Illustrazione artisitica di Kepler 452b. Crediti: Dänielle Futselaar

Quali sono gli ingredienti principali che utilizzi per idealizzare un mondo alieno, cioè quali sono i criteri su cui ti basi e che poi metti in pratica?

«Gli ingredienti ideali per illustrare un mondo alieno si collegano molto alla Terra: rocciosa, non molto grande né molto piccola, con un’atmosfera sottile, situata alla giusta distanza dal Sole (non troppo calda o troppo fredda). Questi sarebbero gli ingredienti ideali. Abbiamo un solo esempio di pianeta dove esiste la vita, perciò qualsiasi corpo celeste che presenta simili condizioni dovrebbe essere un ottimo candidato dove trovare eventuali forme di vita. In tal senso, Kepler 186f, Kepler 452b e Trappist-1 rappresentano davvero scoperte interessanti. Ma gli ingredienti reali che utilizzo per realizzare un’illustrazione sono le istruzioni che ricevo dagli scienziati. Io creo ciò che gli scienziati vogliono vedere. In pratica, cerchiamo di produrre le immagini quanto più accurate e fedeli possibili. Trovo questo molto importante dato che l’illustrazione rappresenta una scoperta scientifica e quindi deve contribuire al loro lavoro di ricerca. Ad ogni modo, c’è un margine ragionevole di creatività artistica e questo è dovuto al fatto che nessuno è andato a visitare un mondo alieno e a scattare una foto. Perciò, a parte le numerose istruzioni che mi danno gli astronomi, il resto proviene dalla mia immaginazione e fantasia. Tuttavia, ogni particolare che io realizzo nelle illustrazioni viene richiesto e controllato dagli scienziati. Credo che l’universo sia molto variegato di quanto possiamo immaginare. E questo si può considerare anche nel caso della vita sui pianeti extrasolari. Per tale motivo sono molto curiosa di ciò che ci riserveranno le prossime scoperte. Credo che ci potrebbero essere nel futuro altri “ingredienti ideali” da prendere in considerazione quando abbiamo a che fare con le illustrazioni di un mondo alieno».

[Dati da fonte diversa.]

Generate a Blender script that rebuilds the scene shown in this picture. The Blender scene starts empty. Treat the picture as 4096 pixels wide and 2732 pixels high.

Insomma, Trappist-1 è troppo lontano dalla Terra e con l’attuale tecnologia non siamo nemmeno in grado di osservare direttamente i suoi pianeti. Inoltre, nonostante i poster che spesso vengono mostrati dalla NASA sul turismo spaziale, è molto improbabile che gli umani possano viaggiare nello spazio, almeno questa generazione. Occorrerebbero almeno quattro decenni viaggiando alla velocità della luce per raggiungere il sistema stellare. Al momento, l’unico modo per “visitare” questi mondi è quello di ammirare queste magnifiche illustrazioni.